TV Review Wednesday (2022)

Wednesday (2022) created for television by Alfred Gough and Miles Millar based on characters created by Charles Addams

Wednesday Addams (Jenna Ortega) is thrown out of her school for taking revenge on some boys who bullied her little brother Pugsley (Isaac Ordonez). "That's my job," she confidently states as she drops piranha in the school's pool where the bullies are swimming. She is sent to Nevermore Academy where her parents Gomez (Luis Guzman) and Morticia (Catherine Zeta-Jones) met as teenagers. Morticia was a star student, so Wednesday has to live in that shadow--not the good kind of shadow. Even though all the other students are "outcasts" (including sirens, werewolves, and vampires), Wednesday has trouble fitting in, especially with her werewolf roommate Enid (Emma Myers). Enid is more upbeat and colorful than Wednesday. She has her dark moments but hardly lives in the black like Wednesday. Things get dicey when Wednesday is drawn into a local mystery--people are dying in the woods from what the local politicians are calling "bear attacks" though the sheriff and Wednesday both suspect something more sinister is going on. 

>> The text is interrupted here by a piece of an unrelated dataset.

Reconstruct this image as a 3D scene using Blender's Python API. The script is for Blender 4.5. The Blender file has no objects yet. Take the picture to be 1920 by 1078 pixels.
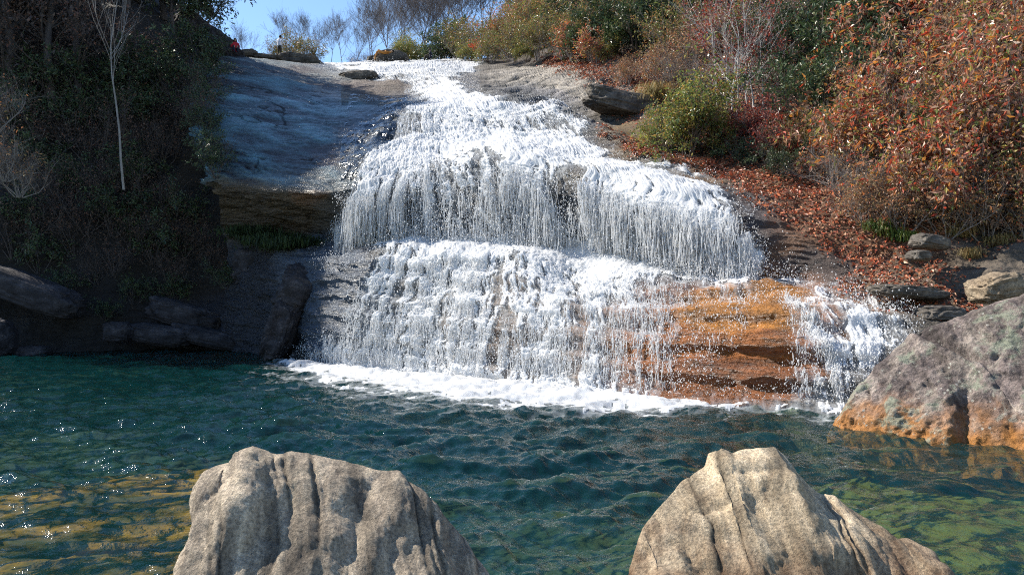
import bpy, math, random
import numpy as np
from mathutils import Vector

C = bpy.context.scene
COL = C.collection
R = math.radians
F_PX, H_EYE, HORIZ = 1507.0, 2.5, 560.0          # photo pixels: focal length, eye height above the pool, horizon row

# ------------------------------------------------------------------ camera, sky, sun, exposure
cam_data = bpy.data.cameras.new('camera')
cam = bpy.data.objects.new('camera', cam_data); COL.objects.link(cam)
cam.location = (0, 0, H_EYE); cam.rotation_euler = (R(90), 0, 0)
cam_data.sensor_width = 36.0; cam_data.lens = 36.0 * F_PX / 1920.0
cam_data.shift_y = (HORIZ - 539.0) / 1920.0
cam_data.clip_start = 0.1; cam_data.clip_end = 3000
C.camera = cam

SUN_AZ, SUN_EL = -67.0, 42.0                      # degrees; azimuth from +Y, negative = to the left
world = bpy.data.worlds.new("World"); C.world = world; world.use_nodes = True
wn = world.node_tree.nodes; wl = world.node_tree.links
bg = wn['Background']; sky = wn.new('ShaderNodeTexSky')
sky.sky_type = 'NISHITA'; sky.sun_disc = False
sky.sun_elevation = R(SUN_EL); sky.sun_rotation = R(SUN_AZ)
sky.air_density = 1.0; sky.dust_density = 0.0; sky.ozone_density = 4.0
wl.new(sky.outputs[0], bg.inputs[0]); bg.inputs[1].default_value = 0.11
sd = bpy.data.lights.new('sun', 'SUN'); sd.energy = 5.0; sd.angle = R(0.5); sd.color = (1.0, 0.93, 0.82)
so = bpy.data.objects.new('sun', sd); COL.objects.link(so)
S_DIR = Vector((math.sin(R(SUN_AZ)) * math.cos(R(SUN_EL)), math.cos(R(SUN_AZ)) * math.cos(R(SUN_EL)), math.sin(R(SUN_EL))))
so.rotation_euler = S_DIR.to_track_quat('Z', 'Y').to_euler(); so.location = (-40, 20, 60)
C.view_settings.view_transform = 'Standard'; C.view_settings.look = 'None'
C.view_settings.gamma = 1.0; C.view_settings.exposure = 1.0; C.view_settings.use_curve_mapping = False
C.render.engine = 'CYCLES'
C.cycles.max_bounces = 7; C.cycles.transparent_max_bounces = 12; C.cycles.diffuse_bounces = 4
C.cycles.caustics_reflective = False; C.cycles.caustics_refractive = False
C.cycles.sample_clamp_indirect = 6.0
C.cycles.pixel_filter_type = 'BLACKMAN_HARRIS'; C.cycles.filter_width = 1.1
C.cycles.use_denoising = False

# ------------------------------------------------------------------ helpers
def P(px, py, Y):
    return np.array([(px - 960.0) / F_PX * Y, Y, H_EYE + (HORIZ - py) / F_PX * Y])

def project(V):
    Y = np.maximum(V[:, 1], 0.05)
    return 960 + V[:, 0] / Y * F_PX, HORIZ - (V[:, 2] - H_EYE) / Y * F_PX

def _hash(ix, iy, iz, seed):
    with np.errstate(over='ignore'):
        h = (ix.astype(np.uint32) * np.uint32(374761393)) ^ (iy.astype(np.uint32) * np.uint32(668265263)) ^ (iz.astype(np.uint32) * np.uint32(2147483647 - 4711)) ^ np.uint32((seed * 974711 + 12345) & 0xffffffff)
        h = (h ^ (h >> np.uint32(13))) * np.uint32(1274126177)
        h = (h ^ (h >> np.uint32(16))) * np.uint32(2246822519)
        h = h ^ (h >> np.uint32(15))
    return h.astype(np.float32) / np.float32(2147483648.0) - 1.0

def noise(x, y, z, seed=0):
    x = np.asarray(x, np.float32); y = np.asarray(y, np.float32); z = np.asarray(z, np.float32)
    x, y, z = np.broadcast_arrays(x, y, z)
    fx, fy, fz = np.floor(x), np.floor(y), np.floor(z)
    ix, iy, iz = fx.astype(np.int32), fy.astype(np.int32), fz.astype(np.int32)
    tx, ty, tz = x - fx, y - fy, z - fz
    tx = tx * tx * (3 - 2 * tx); ty = ty * ty * (3 - 2 * ty); tz = tz * tz * (3 - 2 * tz)
    def L(a, b, t): return a + (b - a) * t
    c = [[[_hash(ix + i, iy + j, iz + k, seed) for k in (0, 1)] for j in (0, 1)] for i in (0, 1)]
    a = [[L(c[0][j][k], c[1][j][k], tx) for k in (0, 1)] for j in (0, 1)]
    b = [L(a[0][k], a[1][k], ty) for k in (0, 1)]
    return L(b[0], b[1], tz)

def fbm(x, y, z, octaves=4, seed=0, gain=0.5, ridged=False):
    s = 0; a = 1.0; f = 1.0; tot = 0
    for o in range(octaves):
        n = noise(x * f + o * 17.3, y * f - o * 5.1, z * f + o * 9.7, seed + o)
        if ridged: n = 1 - 2 * np.abs(n)
        s = s + n * a; tot += a; a *= gain; f *= 2.03
    return s / tot

def smooth(a, b, x):
    t = np.clip((x - a) / (b - a), 0, 1); return t * t * (3 - 2 * t)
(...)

The show is about one-quarter focused on the academic shenanigans and three-quarters on the murder mystery. The town has a strained relationship with the school. The town's founder was a persecutor of witches and other "outcasts." The Addams' great ancestor Goody Addams was his victim back in the day. The old problems are paired with more recent ones like Gomez's unresolved murder suspicion and Wednesday's prophesied involvement in the school burning down. The murder mystery takes center stage and pulls the various elements together.

The show follows the comedy angle from the original Charles Addams cartoons and the previous screen incarnations of the family (the TV show, the live action movies, the animated films). The humor is naturally dark, especially with Wednesday's penchant for sarcasm and pessimism. She's almost too unlikeable in the first episode--I almost quit the show. Since it is directed (mostly) by Tim Burton and has had such rave reviews, I stuck with it. The show isn't as funny as I thought it would be and the mystery has the usual string of false suspects until the right one is pegged in the final episode (you can't predict that guilty party with making a random guess, so viewers are along for the ride). Going through the string was a little tiresome and undercut Wednesday's competence at figuring out what was going on. In spite of her attempts to be mature and detached, she is a kid with a lot of foibles and in need of lots of friends. Almost everyone else at the school is a better friend to her than she is to them. She finally clues in at the end with a fun wrap-up of the mystery and the academic situation.

Mildly recommended--I enjoyed it and would watch a sequel, but probably won't rewatch unless a friend or the kids are interested.

As I post this (December 2022), the show is only available for streaming on Netflix.